A radical communion of painting and writing, Art on the Frontline: Mandate for a People’s Culture reckons with the leftist political potential of Black visual and expressive culture. The book stages an open-ended dialogue between a 1985 essay penned by the scholar-activist Angela Davis and a series of recent paintings by the artist Tschabalala Self. Davis published “Art on the Frontline” for a Marxist audience 35 years ago. In this reprint, her concise indictment of bourgeois aesthetics is followed by Self’s paintings, which respond to the essay.
Davis’s essay was originally published as “For a People’s Culture” in a 1985 issue of Political Affairs, a monthly Marxist magazine run by the Communist Party USA. A poignant question undergirds the essay: “How do we collectively acknowledge our popular cultural legacy and communicate it to the masses of our people, most of whom have been denied access to the social spaces reserved for art and culture?” In processing this inquiry, Davis narrates a litany of moments in which art has pushed for radical social transformation, from the fugitive songs composed by enslaved Africans to Stevie Wonder’s Motown “Happy Birthday,” which strengthened the movement to make Dr. Martin Luther King Jr.’s birthday a national holiday. Most of her named examples, like hip hop, the blues, and the “freedom songs” of the Civil Rights Movement, are musical, but she references visual mediums as well. She credits the WPA artists for the unparalleled success of bringing art to the people through public murals, theater, and sculpture. Other collaborations across music, visual art, and literature, like “Art Against Apartheid” programming in 1984 and 1985, mobilized solidarity for Nelson Mandela’s release from prison and liberation for all Black South Africans. In the San Francisco Bay Area and beyond, Davis recognizes the incredible reach of initiatives such as the national movement of “Artists’ Call Against Intervention in Central America.”

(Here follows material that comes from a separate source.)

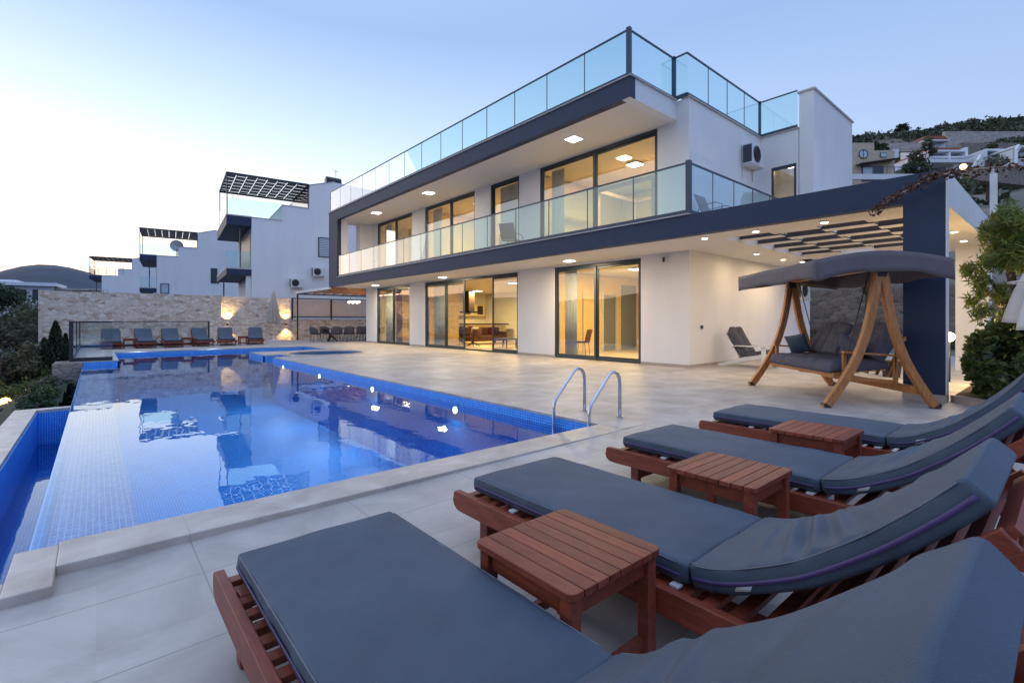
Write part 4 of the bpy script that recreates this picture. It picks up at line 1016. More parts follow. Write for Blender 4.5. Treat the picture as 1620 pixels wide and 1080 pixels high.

The book’s second half consists of over 30 paintings made by Tschabalala Self more than 30 years after Davis’s essay was published for a Marxist audience. This time, the audience has shifted to Afterall, a journal and publishing house focused on contemporary art and cultural criticism. Afterall’s “Two Works” book series, for which visual artists respond to iconic essays, encourages an engagement between art and text. Self’s paintings are untitled and undated in the book itself, allowing for images to be the only artistic language in her section. The series of portraits, sketched and painted with acrylic and colored pencils, can come across at first glance as a bit wacky. Their chaotic and colorful swirls and brushstrokes make the still subjects appear dynamic, as if paused mid-expression. Highlighter-blond hair, massive bowling-ball-shaped breasts, turquoise eyebrows, polka-dotted tongues, and enormous teeth are among the exaggerated features.
Each figure relays a different blend of emotions: confusion, pleasure, joy, indifference. These illustrations reflect an astute claim in Davis’s essay: while she focuses on overtly sociopolitical meanings in art, she acknowledges that “… not all progressive art need be concerned with explicitly political problems,” because “a love song can be progressive if it incorporates a sensitivity toward the lives of working-class women and men….” Put another way, art is not required to be didactic or dedicated to social realism to deliver a radical political message or strengthen an oppositional consciousness among marginalized people. That which makes Black women, for example, feel celebrated in our complexity, plays an important role in leftist visual and expressive culture.
Drawing on this point, Self’s work represents everyday working people, Black women in particular, through a mode that is both playful and erotic while also profound and authentic — diving into celebrations of forms of embodiment and representation often denigrated by classist respectability politics. The figures, with their tongues out, conjure joyous associations with rappers like Cardi B and Megan Thee Stallion who, when sticking their tongues out for photographs and videos, exude carefree playfulness and free sexuality often divorced from representations of Black women. That Self’s figures are nearly always curvaceous and collaged taps into a distinct Black feminist politic centered on abundance: that is, fleshy bodies and infinite selves.
Such a juxtaposition — Self’s exuberant paintings and Davis’s fiercely anti-capitalist writing — is as pertinent in 2023 as it was in 2020, when Self painted these works within the context of racial uprisings after the murder of George Floyd. I am writing this in the wake of the murder of unhoused performance artist Jordan Neely on the subway in New York City. Those of us who detest the circulation of anti-Black violence have opted to share videos of Neely’s spectacular Michael Jackson impersonations to honor him as opposed to the footage of his brutal killing. That Neely once entertained working New Yorkers on their commutes home reminds me a great deal of Davis’s “people’s culture” that is accessible to the masses as opposed to confined within elitist institutions. Reading Art on the Frontline: Mandate for a People’s Culture is deeply apropos to our moment, in which contemporary art is entangled with racial capitalism, but frontlines artists themselves are resisting.
Art on the Frontline: Mandate for a People’s Culture is part of Afterall’s Two Works book series and is published by Walther König Verlag.